Better information ecosystems
We are at the start of a new epoch of information overload. We need better ways to sort, filter, prioritize and make sense of the firehose of content. AI agents will likely play a role in this, and content credentials will be useful in establishing frameworks for trust. I'm at the point where I don't believe anything I see online without some form of verifiable content credential or provenance marker. I hope by the end of 2026, these markers are so ubiquitous that we can filter out content of unknown origin and finally make it harder for bot farms and foreign influence operations to infiltrate information ecosystems with low-effort rage bait.
Better rights, licensing and creator compensation
The battle in this area is just beginning, and it feels unbelievably complex, with dozens of copyright cases in U.S. courts right now. We're also transitioning into an agentic world where information will be researched and prioritized by computers, and more data will be needed for training future models. It's not good for everyone to have a world where it's hard to surface high-value information from slop. My hope is that creators of original content and well-executed ideas (even those using generative AI) start getting compensated for their value.
These are important issues that can inspire anger, fear and a sense of systemic unfairness. Even so, I don’t think it justifies avoiding AI use altogether. These are difficult but navigable problems, and no matter how we as a society address them, these technologies will be with us. But it would be nice if we had a more robust value chain instead of one that best positions tech companies to profit through mass extraction. I hope in 2026 we take a much-needed step in that direction. This means resolving some of the unanswered questions about rights, ownership and fair use, then building towards a more equitable system of licensing and compensation.

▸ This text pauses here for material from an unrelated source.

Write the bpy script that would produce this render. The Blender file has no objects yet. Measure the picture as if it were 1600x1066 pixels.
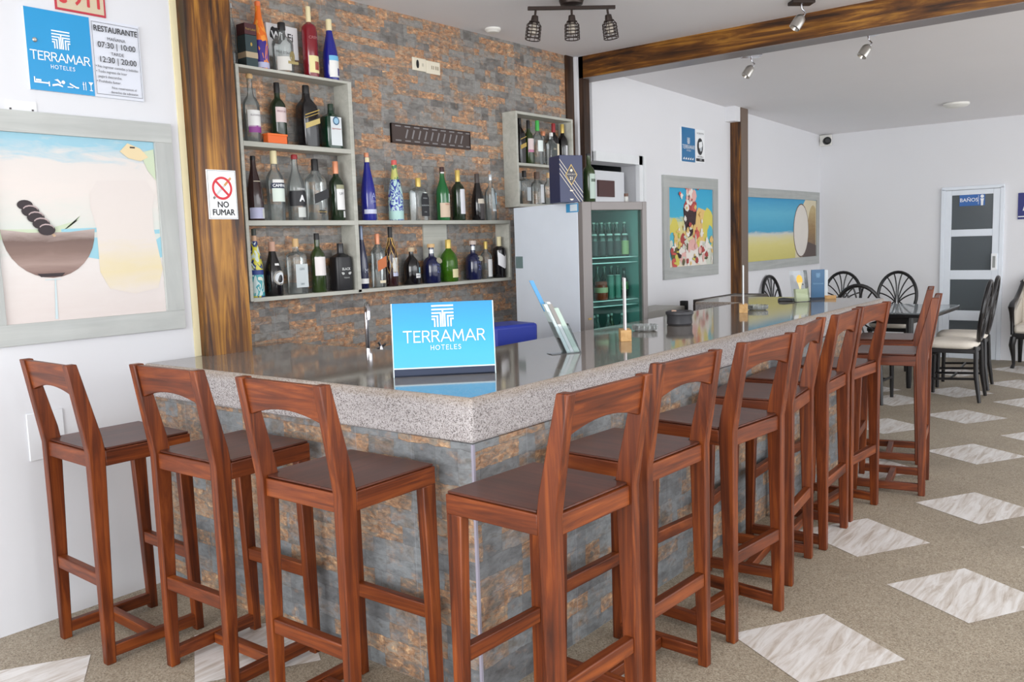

AI art professionalizes and feels more human
The realism and visual quality of image and video models is truly impressive just a year later. High-level VFX are now accessible to productions that couldn't have dreamed of it before. There are still ethical and legal minefields to navigate, but real progress has been made in visual quality in 2025. However, AI character performances still feel hollow. We're just starting to see performance capture workflows where the micro expressions of dramatic performance carry over into generative frames. My hope is that this technology becomes viable and accessible in 2026, so we can more easily bring human emotion into these workflows through a mix of better performance capture and hybrid filmmaking techniques.
We move from fear and helplessness to agency and action
I'm very much looking forward to saying goodbye to 2025. It's been one of the slowest job markets I've witnessed in my multi-decade career. The NGO sector where I've done a lot of impactful work was devastated this year and global development is still trying to find a way forward. Journalism is struggling even more than usual.
Yet despite all this, my hope is that this transformative moment allows us to reset some of our mistakes from the past information epoch. Maybe we shouldn't give news and well-crafted content away for free. Maybe social media should be tuned towards community building, not endless engagement at all costs. Maybe we still have the chance to realize the early promise of the Internet of bringing humanity together for peace and prosperity. I'm not predicting it or even betting on it. But that's my hope for 2026.